## begin Provided data
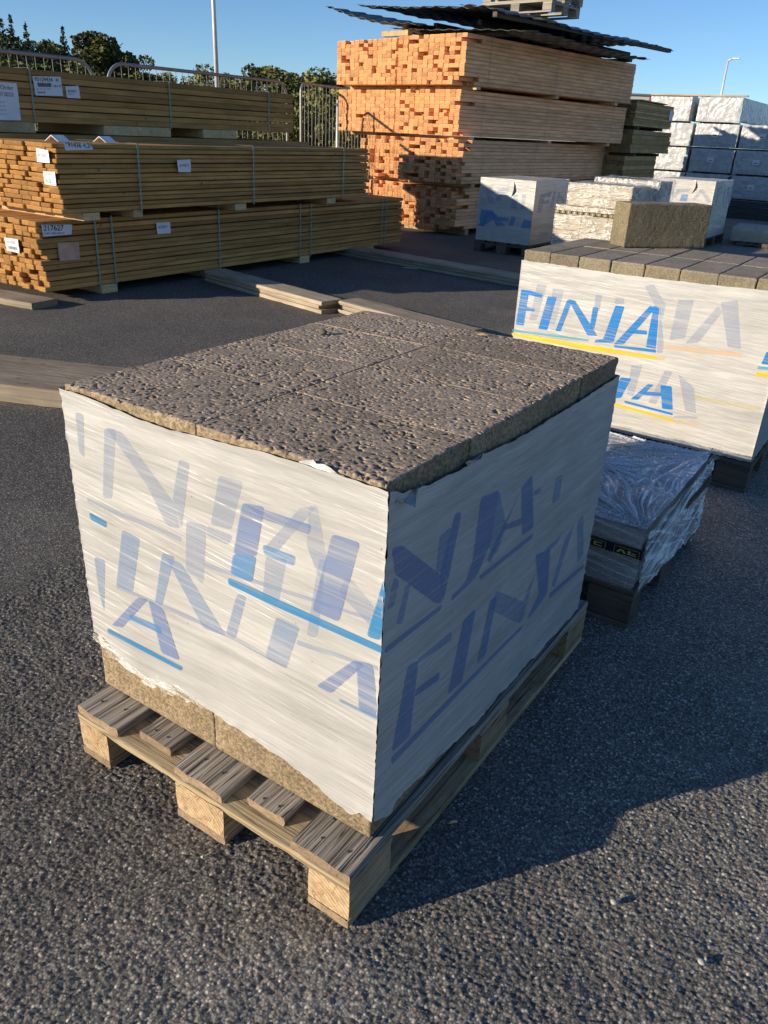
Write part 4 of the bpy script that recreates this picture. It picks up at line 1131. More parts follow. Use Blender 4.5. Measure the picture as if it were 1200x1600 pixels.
# --- lower bundle on the left
A = bundle('lumber_bundle', (-5.38, 3.07, 0.08), 0.002, 1.15, 5.34, 0.548, 11, 13, 'imp', 'imp_end',
           'lowest brown treated board bundle on the left, with a peach paper on its side', group='treated board bundles',
           endj=0.022, recess=0.10, rec_d=(0.03, 0.08), straps=(0.53, 0.70, 1.98, 3.23, 3.42, 4.84, 4.93), xj=0.008, gap_every=2, notch=((2, 1), (1, 3)))
for y in (0.63, 1.90, 3.33, 4.62):
    skid(A, y, -0.079, 0.078, 1.12, 0.17)
o, ti = sheet(A, [(-5.376, 3.108, 0.606), (-5.376, 3.391, 0.592), (-5.376, 3.374, 0.515), (-5.376, 3.112, 0.516)])
write(o, ti, '217627', 0.062, (-5.376, 3.12, 0.560), (0, 1, -.05), (0, 0.05, 1), (1, 0, 0))
write(o, ti, 'SORT. VIRKE 28X120', 0.020, (-5.376, 3.125, 0.532), (0, 1, -.05), (0, 0.05, 1), (1, 0, 0))
sheet(A, [(-5.376, 3.23, 0.461), (-5.376, 3.433, 0.451), (-5.376, 3.425, 0.313), (-5.376, 3.229, 0.316)], 'paper_peach', 'peach_paper', 0.008)
o, ti = sheet(A, [(-5.376, 4.269, 0.555), (-5.376, 4.435, 0.552), (-5.376, 4.434, 0.456), (-5.376, 4.274, 0.456)])
write(o, ti, '#13033', 0.034, (-5.376, 4.29, 0.505), (0, 1, 0), (0, 0, 1), (1, 0, 0), 'ink_grey')
o, ti = sheet(A, [(-5.816, 3.052, 0.47), (-5.629, 3.052, 0.474), (-5.632, 3.052, 0.364), (-5.809, 3.052, 0.369)], out=(0, -1, 0))
write(o, ti, '#13033', 0.036, (-5.79, 3.052, 0.43), (1, 0, 0), (0, 0, 1), (0, -1, 0), 'ink_grey')
bars(o, ti, (-5.78, 3.052, 0.385), (1, 0, 0), (0, 0, 1), (0, -1, 0), 0.12, 0.025, 20, 'ink_grey')

# --- middle bundle
B = bundle('lumber_bundle', (-5.225, 3.225, 0.692), 0.012, 1.15, 4.24, 0.513, 9, 14, 'imp', 'imp_end',
           'middle brown treated board bundle on the left, two white papers on its end', group='treated board bundles',
           endj=0.020, recess=0.05, rec_d=(0.02, 0.04), straps=(0.77, 2.2, 3.7), gap_every=2, xj=0.009, brick=True)
for y in (0.26, 0.74, 2.02, 3.5):
    skid(B, y, -0.063, 0.062, 1.12, 0.16 if y != 0.74 else 0.10)
o, ti = sheet(B, [(-5.215, 3.279, 1.216), (-5.215, 3.539, 1.208), (-5.213, 3.544, 1.160), (-5.213, 3.292, 1.152)], curl=0.02)
write(o, ti, '191436 4.20', 0.050, (-5.213, 3.295, 1.178), (0, 1, -.03), (0, 0.03, 1), (1, 0, 0))
o, ti = sheet(B, [(-5.219, 4.425, 1.085), (-5.219, 4.584, 1.09), (-5.219, 4.583, 0.984), (-5.219, 4.431, 0.986)])
write(o, ti, '#13033', 0.036, (-5.219, 4.45, 1.03), (0, 1, 0), (0, 0, 1), (1, 0, 0), 'ink_grey')
o, ti = sheet(B, [(-5.442, 3.204, 1.159), (-5.291, 3.204, 1.148), (-5.288, 3.204, 1.058), (-5.45, 3.204, 1.058)], out=(0, -1, 0))
write(o, ti, '#13033', 0.034, (-5.43, 3.204, 1.10), (1, 0, 0), (0, 0, 1), (0, -1, 0), 'ink_grey')
o, ti = sheet(B, [(-5.392, 3.204, 0.994), (-5.24, 3.204, 0.999), (-5.245, 3.204, 0.898), (-5.392, 3.204, 0.901)], out=(0, -1, 0))
write(o, ti, '4.20', 0.040, (-5.37, 3.204, 0.915), (1, 0, 0), (0, 0, 1), (0, -1, 0), 'ink_grey')
write(o, ti, 'Order', 0.024, (-5.36, 3.204, 0.97), (1, 0, 0), (0, 0, 1), (0, -1, 0), 'ink_grey')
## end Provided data
▸ Goal
Repeat the data exactly, without the pictures.

▸ Finished exercise
Write part 4 of the bpy script that recreates this picture. It picks up at line 1131. More parts follow. Use Blender 4.5. Measure the picture as if it were 1200x1600 pixels.
# --- lower bundle on the left
A = bundle('lumber_bundle', (-5.38, 3.07, 0.08), 0.002, 1.15, 5.34, 0.548, 11, 13, 'imp', 'imp_end',
           'lowest brown treated board bundle on the left, with a peach paper on its side', group='treated board bundles',
           endj=0.022, recess=0.10, rec_d=(0.03, 0.08), straps=(0.53, 0.70, 1.98, 3.23, 3.42, 4.84, 4.93), xj=0.008, gap_every=2, notch=((2, 1), (1, 3)))
for y in (0.63, 1.90, 3.33, 4.62):
    skid(A, y, -0.079, 0.078, 1.12, 0.17)
o, ti = sheet(A, [(-5.376, 3.108, 0.606), (-5.376, 3.391, 0.592), (-5.376, 3.374, 0.515), (-5.376, 3.112, 0.516)])
write(o, ti, '217627', 0.062, (-5.376, 3.12, 0.560), (0, 1, -.05), (0, 0.05, 1), (1, 0, 0))
write(o, ti, 'SORT. VIRKE 28X120', 0.020, (-5.376, 3.125, 0.532), (0, 1, -.05), (0, 0.05, 1), (1, 0, 0))
sheet(A, [(-5.376, 3.23, 0.461), (-5.376, 3.433, 0.451), (-5.376, 3.425, 0.313), (-5.376, 3.229, 0.316)], 'paper_peach', 'peach_paper', 0.008)
o, ti = sheet(A, [(-5.376, 4.269, 0.555), (-5.376, 4.435, 0.552), (-5.376, 4.434, 0.456), (-5.376, 4.274, 0.456)])
write(o, ti, '#13033', 0.034, (-5.376, 4.29, 0.505), (0, 1, 0), (0, 0, 1), (1, 0, 0), 'ink_grey')
o, ti = sheet(A, [(-5.816, 3.052, 0.47), (-5.629, 3.052, 0.474), (-5.632, 3.052, 0.364), (-5.809, 3.052, 0.369)], out=(0, -1, 0))
write(o, ti, '#13033', 0.036, (-5.79, 3.052, 0.43), (1, 0, 0), (0, 0, 1), (0, -1, 0), 'ink_grey')
bars(o, ti, (-5.78, 3.052, 0.385), (1, 0, 0), (0, 0, 1), (0, -1, 0), 0.12, 0.025, 20, 'ink_grey')

# --- middle bundle
B = bundle('lumber_bundle', (-5.225, 3.225, 0.692), 0.012, 1.15, 4.24, 0.513, 9, 14, 'imp', 'imp_end',
           'middle brown treated board bundle on the left, two white papers on its end', group='treated board bundles',
           endj=0.020, recess=0.05, rec_d=(0.02, 0.04), straps=(0.77, 2.2, 3.7), gap_every=2, xj=0.009, brick=True)
for y in (0.26, 0.74, 2.02, 3.5):
    skid(B, y, -0.063, 0.062, 1.12, 0.16 if y != 0.74 else 0.10)
o, ti = sheet(B, [(-5.215, 3.279, 1.216), (-5.215, 3.539, 1.208), (-5.213, 3.544, 1.160), (-5.213, 3.292, 1.152)], curl=0.02)
write(o, ti, '191436 4.20', 0.050, (-5.213, 3.295, 1.178), (0, 1, -.03), (0, 0.03, 1), (1, 0, 0))
o, ti = sheet(B, [(-5.219, 4.425, 1.085), (-5.219, 4.584, 1.09), (-5.219, 4.583, 0.984), (-5.219, 4.431, 0.986)])
write(o, ti, '#13033', 0.036, (-5.219, 4.45, 1.03), (0, 1, 0), (0, 0, 1), (1, 0, 0), 'ink_grey')
o, ti = sheet(B, [(-5.442, 3.204, 1.159), (-5.291, 3.204, 1.148), (-5.288, 3.204, 1.058), (-5.45, 3.204, 1.058)], out=(0, -1, 0))
write(o, ti, '#13033', 0.034, (-5.43, 3.204, 1.10), (1, 0, 0), (0, 0, 1), (0, -1, 0), 'ink_grey')
o, ti = sheet(B, [(-5.392, 3.204, 0.994), (-5.24, 3.204, 0.999), (-5.245, 3.204, 0.898), (-5.392, 3.204, 0.901)], out=(0, -1, 0))
write(o, ti, '4.20', 0.040, (-5.37, 3.204, 0.915), (1, 0, 0), (0, 0, 1), (0, -1, 0), 'ink_grey')
write(o, ti, 'Order', 0.024, (-5.36, 3.204, 0.97), (1, 0, 0), (0, 0, 1), (0, -1, 0), 'ink_grey')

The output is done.